В предельном выражении классовое взаимопонимание достигается без слов - для этого достаточно непосредственного общения. Атрибутами такого общения и являются самодостаточные устность и визуальная очевидность. Социально действенная коммуникация способна выразить себя без лишних слов - так, как это происходит, например, в заключительных кадрах кинофильма Г. Александрова "Цирк" (1936), где самозабвенно шагающие в физкультурном параде герои - Иван Мартынов (Сергей Столяров) и новопринятая в советский рай Марион Диксон (Любовь Орлова) обмениваются репликами, которые не требует дополнительных пояснений: "Теперь понимаешь?" - спрашивает Мартынов осчастливленную спутницу. "Теперь понимаю!" - отвечает ему Мэри.
Язык такого понимания - это, конечно, не язык слов, а язык сердца, навык политически грамотного чутья, дарующего советскому человеку не только способность верной ориентации, но и опыт своеобразного предвидения и адекватного (умо)зрения. В упоминавшемся выше сборнике рассказов стахановцев - лауреатов Сталинской премии примером такого рода может служить трудовое достижение ткачихи из Азербайджана Соны Ахмедовой, соткавшей за невиданно короткое время ковер с изображением Сталина. Портрет вождя выполнен Ахмедовой так, что создает впечатление сделанного с натуры. Заверения мастерицы, что она не видела Сталина и даже никогда не была в Москве, удивляют зрителей: "Но на этом ковре он выглядит как в жизни. Смотри, как он ласково улыбается мне, тебе, всем. Нет, дочка, ты, наверно, видела нашего дорогого отца!" Но секрет чудесного натурализма раскрывается просто. "У меня, - признается Ахмедова, - образ Сталина всегда перед глазами, я его в сердце ношу" . Понятно, что перед таким аргументом отступают все сомнения: сердце видит отчетливее, чем глаз наблюдателя.
Роль шаблона в пропагандистских текстах советского времени оказывается, таким образом, достаточно нетривиальной. С одной стороны, как отмечали советские лингвисты, "монолитность советского общества определяет сходство материализации конструктивного принципа во всех наших газетах: центральные, местные, отраслевые и иные издания сближаются не только единой политической линией, общностью значительной части содержания, но и одинаковыми языковыми, изооформительскими и иными устремлениями. Сдвиги в принятых формах материализации связываются тут не с отдельными газетами, а с изменением "культурного контекста" <…>. Различия между одной и той же газетой разных периодов оказываются существеннее, чем между разными газетами одного и того же периода" . С другой стороны, содержательные особенности таких различий никоим образом не ставят под сомнение оправданность их присутствия в идеологической практике, поскольку представление о самой этой практике хотя и складывается за счет текстов, но соотносится с опытом ритуально-коллективных (т. е. акциональных по своему преимуществу, а не вербальных) действий и поступков.

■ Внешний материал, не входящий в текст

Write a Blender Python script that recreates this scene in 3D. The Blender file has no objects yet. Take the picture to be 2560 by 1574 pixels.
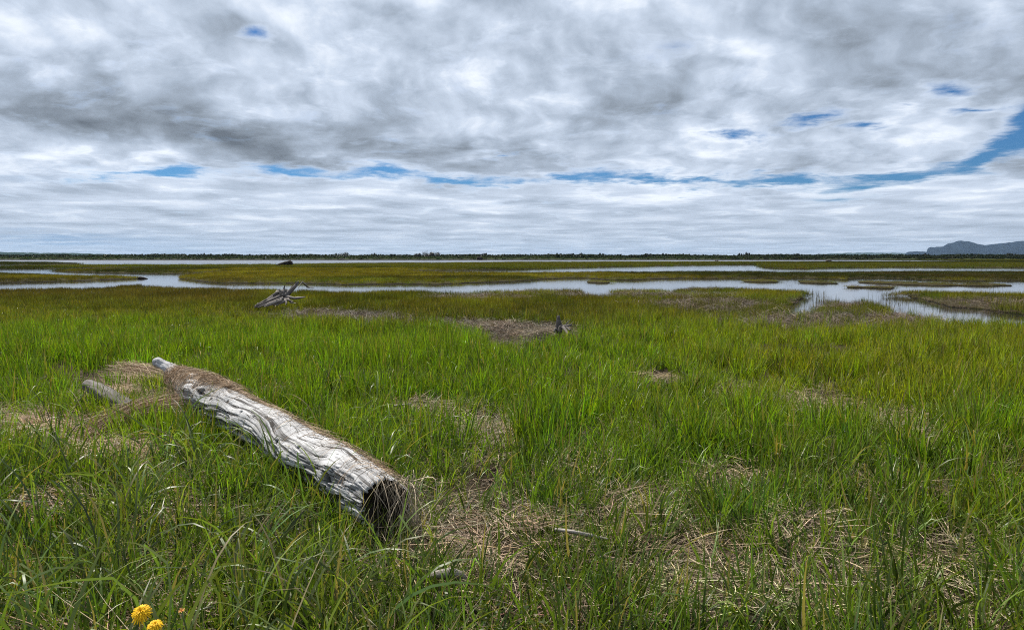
import bpy, bmesh, math, random
import numpy as np
from mathutils import Vector

S = bpy.context.scene
COL = S.collection
R = math.radians

# ------------------------------------------------------------------ camera
F = 1580.0                       # focal length in photo pixels (photo 2560 x 1574)
PITCH = R(5.35)                  # looking slightly down, horizon at y = 639
CAM = np.array([0.0, 0.0, 2.6])  # water level is z = 0, the grass under the camera is at 1.05
cd = bpy.data.cameras.new('camera')
cam = bpy.data.objects.new('camera', cd)
COL.objects.link(cam)
cam.location = CAM
cam.rotation_euler = (math.pi / 2 - PITCH, 0, 0)
cd.sensor_width = 36
cd.lens = 36 * F / 2560
cd.clip_start = 0.05
cd.clip_end = 30000
S.camera = cam

# ------------------------------------------------------------------ light
SUN_EL, SUN_AZ = R(54), R(-38)   # azimuth from +y, negative = left
sl = bpy.data.lights.new('sun', 'SUN')
sl.energy = 5.0
sl.angle = R(0.9)
sl.color = (1.0, 0.94, 0.84)
sun = bpy.data.objects.new('sun', sl)
COL.objects.link(sun)
sd = Vector((math.sin(SUN_AZ) * math.cos(SUN_EL), math.cos(SUN_AZ) * math.cos(SUN_EL), math.sin(SUN_EL)))
sun.rotation_euler = sd.to_track_quat('Z', 'Y').to_euler()
sun.location = (0, 0, 60)
S.view_settings.view_transform = 'Standard'
S.view_settings.look = 'None'
S.view_settings.exposure = 0.6
S.view_settings.gamma = 1
S.cycles.use_denoising = False
S.cycles.pixel_filter_type = 'BLACKMAN_HARRIS'
S.cycles.filter_width = 1.05
S.cycles.max_bounces = 8
S.cycles.transparent_max_bounces = 8
S.cycles.volume_bounces = 0


# ------------------------------------------------------------------ node helpers
class NT:
    def __init__(self, tree):
        self.t = tree
        self.n = tree.nodes
        self.l = tree.links

    def new(self, kind, **props):
        n = self.n.new(kind)
        for k, v in props.items():
            setattr(n, k, v)
        return n

    def put(self, sock, v):
        if isinstance(v, bpy.types.NodeSocket):
            self.l.new(v, sock)
        elif isinstance(v, (tuple, list)) and sock.type == 'RGBA' and len(v) == 3:
            sock.default_value = (*v, 1)
        else:
            sock.default_value = v

    def m(self, op, a, b=0.0, c=0.0, clamp=False):
        n = self.new('ShaderNodeMath', operation=op, use_clamp=clamp)
        self.put(n.inputs[0], a)
        self.put(n.inputs[1], b)
        self.put(n.inputs[2], c)
        return n.outputs[0]

    def vm(self, op, a, b=(0, 0, 0), s=1.0):
        n = self.new('ShaderNodeVectorMath', operation=op)
        self.put(n.inputs[0], a)
        self.put(n.inputs[1], b)
        if op == 'SCALE':
            self.put(n.inputs['Scale'], s)
        return n.outputs[0]

    def xyz(self, x, y, z=0.0):
        n = self.new('ShaderNodeCombineXYZ')
        for i, v in enumerate((x, y, z)):
            self.put(n.inputs[i], v)
        return n.outputs[0]

    def sep(self, v):
        n = self.new('ShaderNodeSeparateXYZ')
        self.put(n.inputs[0], v)
        return n.outputs

    def noise(self, v, scale, detail=4.0, rough=0.5, dist=0.0, lac=2.0, color=False):
        n = self.new('ShaderNodeTexNoise')
        self.put(n.inputs['Vector'], v)
        self.put(n.inputs['Scale'], scale)
        self.put(n.inputs['Detail'], detail)
        self.put(n.inputs['Roughness'], rough)
        self.put(n.inputs['Lacunarity'], lac)
        self.put(n.inputs['Distortion'], dist)
        return n.outputs['Color' if color else 'Fac']

    def ss(self, v, a, b, x=0.0, y=1.0):
        n = self.new('ShaderNodeMapRange', interpolation_type='SMOOTHSTEP')
        for i, q in enumerate((v, a, b, x, y)):
            self.put(n.inputs[i], q)
        return n.outputs[0]

    def mix(self, f, a, b, mode='MIX'):
        n = self.new('ShaderNodeMix', data_type='RGBA', blend_type=mode)
        self.put(n.inputs[0], f)
        self.put(n.inputs[6], a)
        self.put(n.inputs[7], b)
        return n.outputs[2]

    def attr(self, name, kind='GEOMETRY'):
        return self.new('ShaderNodeAttribute', attribute_name=name, attribute_type=kind)

    def bump(self, h, strength, dist):
        n = self.new('ShaderNodeBump')
        self.put(n.inputs['Strength'], strength)
        self.put(n.inputs['Distance'], dist)
        self.put(n.inputs['Height'], h)
        return n.outputs[0]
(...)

Именно этими обстоятельствами можно объяснить, казалось бы, парадоксальную "забывчивость" советского общества в отношении текстов, которые были положены в идеологический фундамент этого общества, - обращение к статьям и книгам Плеханова, Троцкого, Бухарина и многих десятков других теоретиков социализма. Осуждение авторов оказалось достаточным для забвения написанных ими текстов (равно как и посмертное осуждение самого Сталина в 1956 году). Во всех этих случаях мы сталкиваемся с любопытной закономерностью: начетнически апеллируя к текстам классиков марксизма-ленинизма, советская идеология оказывается идеологией, которая, вопреки своим декларациям, в большей степени зависела не от слов, а от коллективных практик и (умо)зрительных атрибутов социального самоопознания. Порядок ритуала в этих случаях важнее, чем правильность сопутствующих ему высказываний. Аналогией такого поведения может служить, между прочим, молитвенная практика: считать себя верующим важнее, чем дословно помнить молитвы. Для религиоведа и этнографа ничего нового в самой этой ситуации нет: есть общества, где нет священных текстов, но нет таких обществ, где нет ритуалов, фетишей и коллективной традиции "образного мышления".